* _Written exercise_
Your task is to retype each line of the data below exactly.

* _Material provided_

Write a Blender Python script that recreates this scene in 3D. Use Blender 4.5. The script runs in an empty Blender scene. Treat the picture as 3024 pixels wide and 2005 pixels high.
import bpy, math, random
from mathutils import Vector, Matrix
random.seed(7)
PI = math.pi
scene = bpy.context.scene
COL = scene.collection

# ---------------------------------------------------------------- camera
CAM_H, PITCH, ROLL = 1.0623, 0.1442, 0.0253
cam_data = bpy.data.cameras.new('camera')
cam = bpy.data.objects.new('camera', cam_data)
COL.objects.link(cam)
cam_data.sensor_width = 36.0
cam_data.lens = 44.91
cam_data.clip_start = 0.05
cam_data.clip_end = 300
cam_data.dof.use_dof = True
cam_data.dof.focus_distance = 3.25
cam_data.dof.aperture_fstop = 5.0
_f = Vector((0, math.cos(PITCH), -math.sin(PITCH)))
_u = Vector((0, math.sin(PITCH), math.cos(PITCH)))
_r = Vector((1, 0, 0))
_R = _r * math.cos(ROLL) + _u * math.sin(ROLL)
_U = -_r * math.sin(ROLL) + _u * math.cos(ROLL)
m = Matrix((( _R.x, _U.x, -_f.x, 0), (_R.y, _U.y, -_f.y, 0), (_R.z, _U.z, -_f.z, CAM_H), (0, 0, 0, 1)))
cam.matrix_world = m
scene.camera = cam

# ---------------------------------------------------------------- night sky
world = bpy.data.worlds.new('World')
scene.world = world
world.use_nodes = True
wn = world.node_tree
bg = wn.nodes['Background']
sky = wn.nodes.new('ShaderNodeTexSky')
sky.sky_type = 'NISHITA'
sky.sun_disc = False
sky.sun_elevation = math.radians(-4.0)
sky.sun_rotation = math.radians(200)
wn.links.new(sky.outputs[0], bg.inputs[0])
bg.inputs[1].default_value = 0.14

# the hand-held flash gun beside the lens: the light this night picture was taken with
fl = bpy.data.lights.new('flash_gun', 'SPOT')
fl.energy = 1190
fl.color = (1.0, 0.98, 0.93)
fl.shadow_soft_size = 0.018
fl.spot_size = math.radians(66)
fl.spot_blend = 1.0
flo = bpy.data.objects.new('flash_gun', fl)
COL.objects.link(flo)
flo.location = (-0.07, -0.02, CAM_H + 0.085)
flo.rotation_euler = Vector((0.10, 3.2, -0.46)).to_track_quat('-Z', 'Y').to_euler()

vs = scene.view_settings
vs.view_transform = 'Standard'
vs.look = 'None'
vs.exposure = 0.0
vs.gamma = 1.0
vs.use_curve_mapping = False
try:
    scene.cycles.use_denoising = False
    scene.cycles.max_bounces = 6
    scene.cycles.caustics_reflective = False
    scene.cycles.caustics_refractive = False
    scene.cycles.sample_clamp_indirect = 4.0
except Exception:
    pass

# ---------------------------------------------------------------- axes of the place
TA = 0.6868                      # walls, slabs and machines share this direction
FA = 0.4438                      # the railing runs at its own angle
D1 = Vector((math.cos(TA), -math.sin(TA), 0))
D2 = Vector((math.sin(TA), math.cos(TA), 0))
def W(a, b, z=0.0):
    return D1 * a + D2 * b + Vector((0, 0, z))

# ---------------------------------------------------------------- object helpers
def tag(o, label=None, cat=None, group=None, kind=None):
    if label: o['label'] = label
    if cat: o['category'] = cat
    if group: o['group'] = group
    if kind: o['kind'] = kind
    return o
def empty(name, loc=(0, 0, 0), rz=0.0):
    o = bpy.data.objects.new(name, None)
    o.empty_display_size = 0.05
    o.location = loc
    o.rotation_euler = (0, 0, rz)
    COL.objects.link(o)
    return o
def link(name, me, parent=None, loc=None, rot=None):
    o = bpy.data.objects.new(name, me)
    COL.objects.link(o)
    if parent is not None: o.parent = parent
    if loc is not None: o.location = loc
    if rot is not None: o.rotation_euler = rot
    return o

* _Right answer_
Write a Blender Python script that recreates this scene in 3D. Use Blender 4.5. The script runs in an empty Blender scene. Treat the picture as 3024 pixels wide and 2005 pixels high.
import bpy, math, random
from mathutils import Vector, Matrix
random.seed(7)
PI = math.pi
scene = bpy.context.scene
COL = scene.collection

# ---------------------------------------------------------------- camera
CAM_H, PITCH, ROLL = 1.0623, 0.1442, 0.0253
cam_data = bpy.data.cameras.new('camera')
cam = bpy.data.objects.new('camera', cam_data)
COL.objects.link(cam)
cam_data.sensor_width = 36.0
cam_data.lens = 44.91
cam_data.clip_start = 0.05
cam_data.clip_end = 300
cam_data.dof.use_dof = True
cam_data.dof.focus_distance = 3.25
cam_data.dof.aperture_fstop = 5.0
_f = Vector((0, math.cos(PITCH), -math.sin(PITCH)))
_u = Vector((0, math.sin(PITCH), math.cos(PITCH)))
_r = Vector((1, 0, 0))
_R = _r * math.cos(ROLL) + _u * math.sin(ROLL)
_U = -_r * math.sin(ROLL) + _u * math.cos(ROLL)
m = Matrix((( _R.x, _U.x, -_f.x, 0), (_R.y, _U.y, -_f.y, 0), (_R.z, _U.z, -_f.z, CAM_H), (0, 0, 0, 1)))
cam.matrix_world = m
scene.camera = cam

# ---------------------------------------------------------------- night sky
world = bpy.data.worlds.new('World')
scene.world = world
world.use_nodes = True
wn = world.node_tree
bg = wn.nodes['Background']
sky = wn.nodes.new('ShaderNodeTexSky')
sky.sky_type = 'NISHITA'
sky.sun_disc = False
sky.sun_elevation = math.radians(-4.0)
sky.sun_rotation = math.radians(200)
wn.links.new(sky.outputs[0], bg.inputs[0])
bg.inputs[1].default_value = 0.14

# the hand-held flash gun beside the lens: the light this night picture was taken with
fl = bpy.data.lights.new('flash_gun', 'SPOT')
fl.energy = 1190
fl.color = (1.0, 0.98, 0.93)
fl.shadow_soft_size = 0.018
fl.spot_size = math.radians(66)
fl.spot_blend = 1.0
flo = bpy.data.objects.new('flash_gun', fl)
COL.objects.link(flo)
flo.location = (-0.07, -0.02, CAM_H + 0.085)
flo.rotation_euler = Vector((0.10, 3.2, -0.46)).to_track_quat('-Z', 'Y').to_euler()

vs = scene.view_settings
vs.view_transform = 'Standard'
vs.look = 'None'
vs.exposure = 0.0
vs.gamma = 1.0
vs.use_curve_mapping = False
try:
    scene.cycles.use_denoising = False
    scene.cycles.max_bounces = 6
    scene.cycles.caustics_reflective = False
    scene.cycles.caustics_refractive = False
    scene.cycles.sample_clamp_indirect = 4.0
except Exception:
    pass

# ---------------------------------------------------------------- axes of the place
TA = 0.6868                      # walls, slabs and machines share this direction
FA = 0.4438                      # the railing runs at its own angle
D1 = Vector((math.cos(TA), -math.sin(TA), 0))
D2 = Vector((math.sin(TA), math.cos(TA), 0))
def W(a, b, z=0.0):
    return D1 * a + D2 * b + Vector((0, 0, z))

# ---------------------------------------------------------------- object helpers
def tag(o, label=None, cat=None, group=None, kind=None):
    if label: o['label'] = label
    if cat: o['category'] = cat
    if group: o['group'] = group
    if kind: o['kind'] = kind
    return o
def empty(name, loc=(0, 0, 0), rz=0.0):
    o = bpy.data.objects.new(name, None)
    o.empty_display_size = 0.05
    o.location = loc
    o.rotation_euler = (0, 0, rz)
    COL.objects.link(o)
    return o
def link(name, me, parent=None, loc=None, rot=None):
    o = bpy.data.objects.new(name, me)
    COL.objects.link(o)
    if parent is not None: o.parent = parent
    if loc is not None: o.location = loc
    if rot is not None: o.rotation_euler = rot
    return o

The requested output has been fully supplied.